**OBJECTIVE:**
Copy out the data below as written; omit any images.

[start]

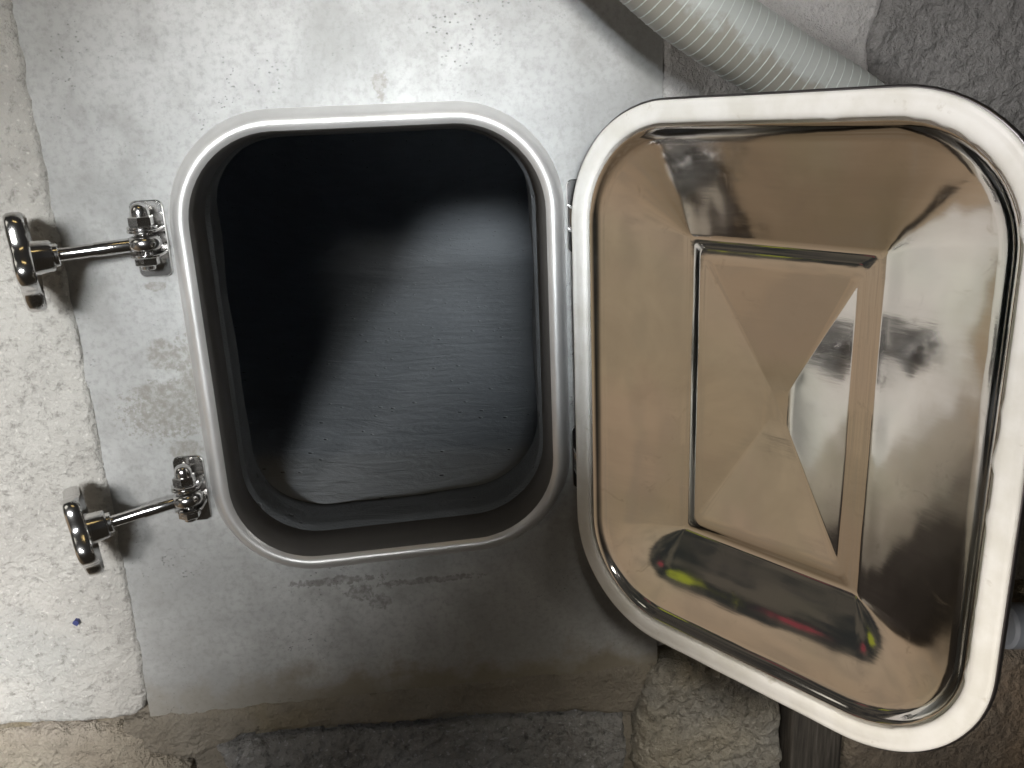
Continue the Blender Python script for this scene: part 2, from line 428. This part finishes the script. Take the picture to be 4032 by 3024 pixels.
# ------------------------------------------------------------------ hatch door
DW, DH, DR, DGW = .378, .4745, .0996, .0171
HX, HY, PHI, DZ = .1725, -.03, .945, -.0279
du = Vector((math.cos(PHI), -math.sin(PHI), 0)); dn = Vector((-math.sin(PHI), -math.cos(PHI), 0))
DM = Matrix.Translation(Vector((HX, HY, DZ)) + du*DW/2) @ Matrix((du, (0, 0, 1), dn)).transposed().to_4x4()
door = tag(empty('hatch_door', mat=DM), 'polished steel hatch door swung open, pressed dish with white seal round its rim', 'hatch door')
def dloop(o, c, w_=DW, h_=DH, r_=DR, seg=14, side=12):
    return [Vector((x - nx*o, z - nz*o, c)) for x, z, nx, nz in rrect(w_, h_, r_, seg, side)]
# white seal, its inner lip torn here and there
bm = bmesh.new()
def lip(o, c, amt):
    out = []
    for i, (x, z, nx, nz) in enumerate(rrect(DW, DH, DR, 40, 60)):
        a = 0.0
        v = noise.noise(Vector((x*60, z*60, 3.1)))
        if (x > .02 and z > 0) or (x > .08): a = amt*max(0.0, v - .12)*2.2
        a += .0003*noise.noise(Vector((x*30, z*30, 0)))
        out.append(Vector((x - nx*(o + a), z - nz*(o + a), c)))
    return out
loft(bm, [lip(o_, c_, a_*.55) for o_, c_, a_ in ((.0008, -.010, 0), (.0003, -.003, 0), (.0008, -.0010, 0), (.0020, -.0001, 0), (.0045, .0003, 0), (.0062, -.0001, 0), (.0080, .0002, 0), (.0125, .0003, 0), (.0150, -.0002, .0), (.0166, -.0013, .0005), (.0174, -.0026, .004), (.0172, -.0034, .003), (.0164, -.013, 0))])
from_bm('seal', bm, M_GASKET, door)
# steel edge holding the seal
bm = bmesh.new()
loft(bm, [dloop(o_, c_) for o_, c_ in ((.0014, -.003), (-.0002, -.0024), (-.0012, -.0032), (-.0014, -.0060), (-.0006, -.0095), (.003, -.0120), (.012, -.0135), (.022, -.0150))])
from_bm('rim', bm, M_EDGE, door)
# pressed dish
RXW, RZH = .0835, .1335           # half size of the flat-bottomed rectangle
IXW, IZH = .0690, .1215           # half size of the pyramid
def rect_like(hx, hz, r, c):
    return [Vector((x - .0028, z, c)) for x, z, nx, nz in rrect(2*hx, 2*hz, r, 14, 12)]
bm = bmesh.new()
L = [dloop(.0165, -.0090), dloop(.0174, -.0060), dloop(.0184, -.0046), dloop(.0196, -.0040), dloop(.0212, -.0044), dloop(.0232, -.0058), dloop(.0255, -.0076)]
o0 = dloop(.0285, -.0090)
r0 = rect_like(RXW, RZH, .0035, -.0305)
N = 16; OUT = rrect(DW, DH, DR, 14, 12)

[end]

**OUTPUT BELOW:**
Continue the Blender Python script for this scene: part 2, from line 428. This part finishes the script. Take the picture to be 4032 by 3024 pixels.
# ------------------------------------------------------------------ hatch door
DW, DH, DR, DGW = .378, .4745, .0996, .0171
HX, HY, PHI, DZ = .1725, -.03, .945, -.0279
du = Vector((math.cos(PHI), -math.sin(PHI), 0)); dn = Vector((-math.sin(PHI), -math.cos(PHI), 0))
DM = Matrix.Translation(Vector((HX, HY, DZ)) + du*DW/2) @ Matrix((du, (0, 0, 1), dn)).transposed().to_4x4()
door = tag(empty('hatch_door', mat=DM), 'polished steel hatch door swung open, pressed dish with white seal round its rim', 'hatch door')
def dloop(o, c, w_=DW, h_=DH, r_=DR, seg=14, side=12):
    return [Vector((x - nx*o, z - nz*o, c)) for x, z, nx, nz in rrect(w_, h_, r_, seg, side)]
# white seal, its inner lip torn here and there
bm = bmesh.new()
def lip(o, c, amt):
    out = []
    for i, (x, z, nx, nz) in enumerate(rrect(DW, DH, DR, 40, 60)):
        a = 0.0
        v = noise.noise(Vector((x*60, z*60, 3.1)))
        if (x > .02 and z > 0) or (x > .08): a = amt*max(0.0, v - .12)*2.2
        a += .0003*noise.noise(Vector((x*30, z*30, 0)))
        out.append(Vector((x - nx*(o + a), z - nz*(o + a), c)))
    return out
loft(bm, [lip(o_, c_, a_*.55) for o_, c_, a_ in ((.0008, -.010, 0), (.0003, -.003, 0), (.0008, -.0010, 0), (.0020, -.0001, 0), (.0045, .0003, 0), (.0062, -.0001, 0), (.0080, .0002, 0), (.0125, .0003, 0), (.0150, -.0002, .0), (.0166, -.0013, .0005), (.0174, -.0026, .004), (.0172, -.0034, .003), (.0164, -.013, 0))])
from_bm('seal', bm, M_GASKET, door)
# steel edge holding the seal
bm = bmesh.new()
loft(bm, [dloop(o_, c_) for o_, c_ in ((.0014, -.003), (-.0002, -.0024), (-.0012, -.0032), (-.0014, -.0060), (-.0006, -.0095), (.003, -.0120), (.012, -.0135), (.022, -.0150))])
from_bm('rim', bm, M_EDGE, door)
# pressed dish
RXW, RZH = .0835, .1335           # half size of the flat-bottomed rectangle
IXW, IZH = .0690, .1215           # half size of the pyramid
def rect_like(hx, hz, r, c):
    return [Vector((x - .0028, z, c)) for x, z, nx, nz in rrect(2*hx, 2*hz, r, 14, 12)]
bm = bmesh.new()
L = [dloop(.0165, -.0090), dloop(.0174, -.0060), dloop(.0184, -.0046), dloop(.0196, -.0040), dloop(.0212, -.0044), dloop(.0232, -.0058), dloop(.0255, -.0076)]
o0 = dloop(.0285, -.0090)
r0 = rect_like(RXW, RZH, .0035, -.0305)
N = 16; OUT = rrect(DW, DH, DR, 14, 12)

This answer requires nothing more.